Three yields one, four yields eight, five yields 20, and six yields 104. At the moment, I don’t have the patience to count the triangles in a heptagon, but it would clearly be, well, quite a few.

There may or may not be a formula for this; any pattern eludes me, so far. I am reminded of the alkane series in chemistry: one isomer each of methane, ethane, and propane, two of butane, three of pentane, and so on to 75 for decane, and beyond. All efforts to find a formula for the number of isomers, in terms of the number of carbon atoms, have failed (to date). For now, these are both filed under “unsolved problems.”

UPDATE: A friend of mine has shown me that this polygon problem has, in fact, been solved, and he provided this link: http://oeis.org/A006600 — apparently I missed some of the triangles in the pentagon (the red and yellow combined, for example), as well as the hexagon. The correct numbers for those two polygons are 35 and 110, respectively. Aside from this update, I’m not changing the rest, for I need reminders of my own fallibility. This will do nicely.

The Joy of Rediscovery

Posted on 5 February 2013 by RobertLovesPi

Even if you are not the first to find something, the thrill of finding it independently is still every bit as real.

So, this morning, as I often do, I’m playing with triangles.
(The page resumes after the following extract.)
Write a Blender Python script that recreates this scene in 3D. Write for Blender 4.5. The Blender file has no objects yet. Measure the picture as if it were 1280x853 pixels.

I constructed a triangle’s incircle, using its three angle bisectors. I also constructed the perpendicular bisector of each side, in order to construct the circumcircle.

What I didn’t expect was to find each angle bisector intersecting a perpendicular bisector on the circumcircle. The three such points of intersection (N, O, P) are the vertices of the yellow triangle below, while the original triangle, ABC, is in bold black.

“Hey, that’s pretty cool,” I thought, using Geometer’s Sketchpad to move A B, and C around, to test what I was seeing. This was certainly no proof, but now I was wondering if it was an original discovery. Google, however, revealed to me that this discovery had already been made:

http://demonstrations.wolfram.com/TheIntersectionOfAnAngleBisectorAndAPerpendicularBisector/

Well, I could be upset that someone else beat me to this discovery, I suppose, but I think I’d rather take comfort in knowing someone else has already written the proof, for I really don’t feel up to that.

At least not today.

And there is joy in rediscovery. As much as in discovery? Well, no, of course not, but life can be such that no joy should be overlooked. When you know something, and no one taught it to you, but you found it out yourself, does that not make you happy? It certainly works for me.

How I Found the Nagel Line While Playing with Triangles

Posted on 2 February 2013 by RobertLovesPi

Several days recently swirled down the drain in a depression-spiral. Needing a way out, I spent my Saturday morning playing with triangles, after first getting plenty of sleep. It worked. This technique, however, probably would not transfer to those who are not geometry obsessives. Perhaps any favorite activity would work? I leave that to others to explore.

Here’s what I did that worked for me:

The original triangle is ABC, and is in bold black. The bold blue line is its Euler Line, and contains the orthocenter (M), circumcenter (G), nine-point center (K), and centroid (point W). It does not, however, contain the incenter (S).

It struck me as odd that the incenter would be different in this way, so I investigated it further. It is the point of concurrence of the three angle bisectors of a triangle. On a lark, I constructed the midsegments of triangle ABC, forming a new, smaller triangle, shown in red. When I then found the incenter of this smaller triangle (Z), it appeared to be collinear with S and W. I checked; it was, and this line is shown in bold yellow. Moreover, the process could be continued with even smaller midsegment-triangle incenters, and they were also on this yellow line.

I wondered if I had discovered something new, and started to check. It didn’t take long to find out that Nagel had beaten me to it. The Nagel line is the official name of this yellow line I stumbled upon, and here is my source: http://mathworld.wolfram.com/NagelLine.html — but, as far as I know, I did discover that these midsegment-derived points also lie on the Nagel line.

Someone else may have known this before, of coruse. I don’t know, and it doesn’t matter to me, for I had my fun morning playing with triangles, and now feel better than I have in days.

[Side note: this is my 100th post, and I’d like to thank all my readers and followers, and also thank, especially, those who encouraged me to try WordPress to get a fresh start after Tumblr-burnout. It worked!]